In the waveforms of FIGS. 5 and 6, the negative going pulse 61 can include for example four segments: a first negative going segment 61A, a second negative going segment 61B, a substantially constant level segment 61C, and a positive going segment 61D. The first negative going segment 61A is steeper than the second negative going segment 61B. The first positive pulse 71 can include for example four segments: a first positive going segment 71A, a second positive going segment 71B, a substantially constant level segment 71C, and a negative going segment 71D. The first positive going segment 71A is steeper than the second positive going segment 71A. The substantially constant level segment 71C can be shorter than the substantially constant level segment 61C of the negative pulse 61. The second positive pulse 72 can be triangular (FIG. 5) or trapezoidal (FIG. 6), for example.

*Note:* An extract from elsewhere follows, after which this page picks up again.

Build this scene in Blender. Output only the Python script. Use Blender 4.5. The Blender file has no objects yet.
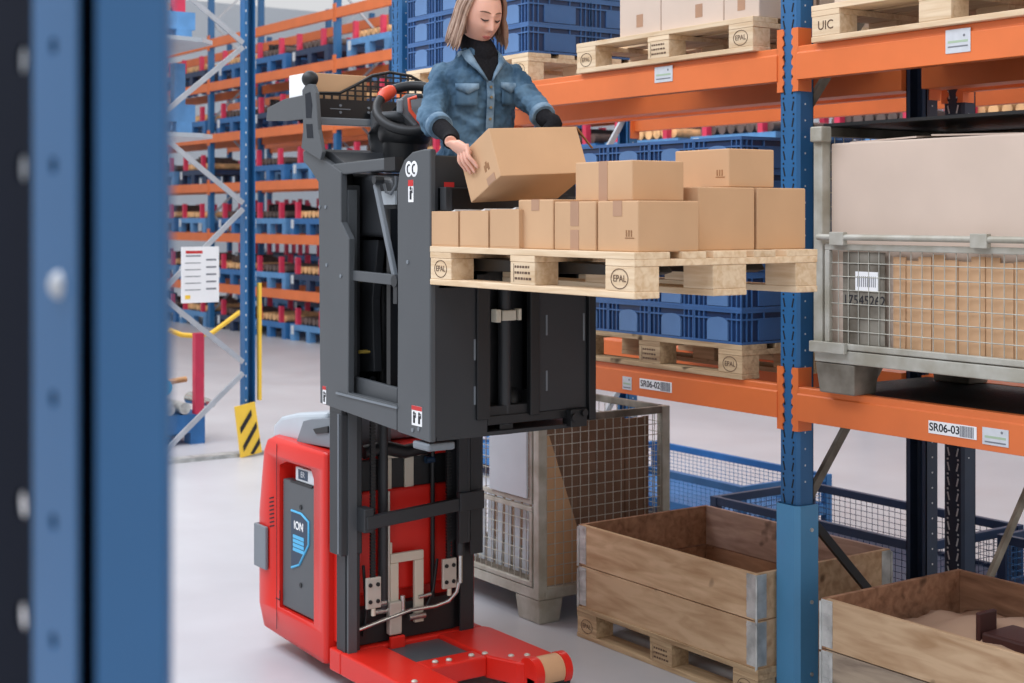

In a triangular embodiment, the second positive pulse 72 includes a positive going segment 72A and a negative going segment 72B. In a trapezoidal embodiment, the second positive pulse 72 includes a first positive going segment 172A, a substantially constant level segment 172B, and a negative going segment 172C.

Claims

A drop-on-demand printing apparatus comprising
a drop generator (30), and
a controller (10) adapted to selectively energize the drop generator (30) by providing a respective drive signal to each drop generator (30), the drive signal comprising;
a drop firing waveform (51) applied to the drop generator (30) during a drop firing interval (T);
the drop firing waveform (51) including in sequence a pulse of a first polarity (61), a first pulse of a second polarity (71), a delay interval, and a second pulse (72) of the second polarity, the first polarity (61) being one of a positive and a negative voltage and the second polarity (71) being the other of the positive and the negative voltage, the second pulse of the second polarity occurring after a drop is emitted to reset the drop generator,
wherein the drop generator (30) comprises a piezo transducer,
characterized in that
the pulse of a first polarity has a peak magnitude in the range of 33 volts to 47 volts, the first pulse of a second polarity has a peak magnitude in the range of 30 volts to 47 volts, and the second pulse of the second polarity has a peak magnitude in the range of 15 volts to 47 volts.
The drop-on-demand printing apparatus of claim 1 wherein the drop generator is operated at a drop firing frequency of at least 10 KHz.
The drop-on-demand printing apparatus of claim 1 wherein the drop generator is operated at a drop firing frequency in the range of 10 KHz to about 40 KHz.
The drop-on-demand printing apparatus of claim 1 whereby
the pulse of a first polarity has a duration in the range of 10 microseconds to 16 microseconds, the first pulse of second polarity has a duration in the range of 3 microseconds to 7 microseconds, the delay interval in the range of 2 to 7 microseconds, and the second pulse of the second polarity has a duration in the range of 2 microseconds to 8 microseconds.
The drop-on-demand printing apparatus of claim 1, wherein the delay interval is in the range of 2 microseconds to 7 microseconds.